Nothing New Under The Sun: Part MCDLXIV

I just found out that HBO is planning to remake I, Claudius.  Unless you absolutely despise any kind of costume drama, I heavily recommend the original.  For those not in the know, I, Claudius is a miniseries based on two historical novels (I, Claudius and Claudius the God) by Robert Graves.  The BBC adapted the novels into a 13-part miniseries and cast brilliant actors and actresses including Derek Jaccobi in the title role, Patrick Stewart as Sejanus, and John Hurt as a crazy, crazy, monstrous Caligula.  And then there is Siân Phillips’s Livia, possibly the greatest villain ever to appear on television.  Every scene in which Livia appears, she owns.  Every scene that she’s not in, her presence overshadows all else (at least while Livia is alive; the miniseries spans a century.)

Neither the BBC miniseries nor Graves’s novels have a completely solid basis in fact.  Graves heavily relied on the Roman historian Seutonius, who never found a piece of gossip that he didn’t like.  Seutonius put plenty of unfounded rumors into his book The Twelve Caesars.  Despite this, or more likely because of it, I, Claudius is tremendously entertaining.  And let me tell, even after a Roman history class, I could not keep any of those people straight until I saw I, Claudius.

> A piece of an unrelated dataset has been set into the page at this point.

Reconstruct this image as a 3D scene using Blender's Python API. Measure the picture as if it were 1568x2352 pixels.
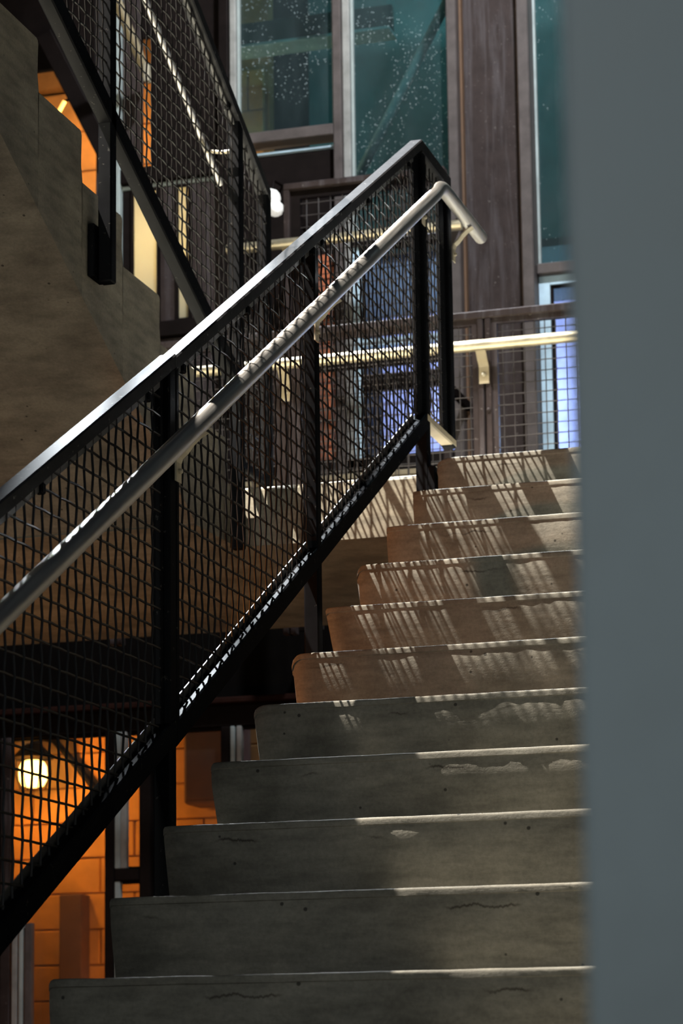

Nevertheless, I dread an HBO remake.  Certainly it will have a much larger budget than the original, whose production costs were notoriously low.  It is also guaranteed to be far more sexually graphic than the BBC version.  One can imagine the orgy scenes being just slightly more restrained than a pornographic movie.  And probably there will be more violence and gore too, which the BBC miniseries tended to shy away from.

Still, an absence of a big budget is not necessarily a fault.  Because of the more restrained nature of the original (and I hasten to add that it was not exactly puritanical), the focus on story and character: i.e., good writing and good acting.  In general, remakes and sequels, particularly those with much higher budgets than their originals, are notorious for being of far lesser quality than their cheaper predecessors.

Taking on I, Claudius is not an easy task.  HBO’s former series Rome was set before the events of I, Claudius, yet the two were still compared to one another.  As good as Rome was, it could not hold up.

Find the original.  It’s worth the watch.  Just remember: don’t eat the figs.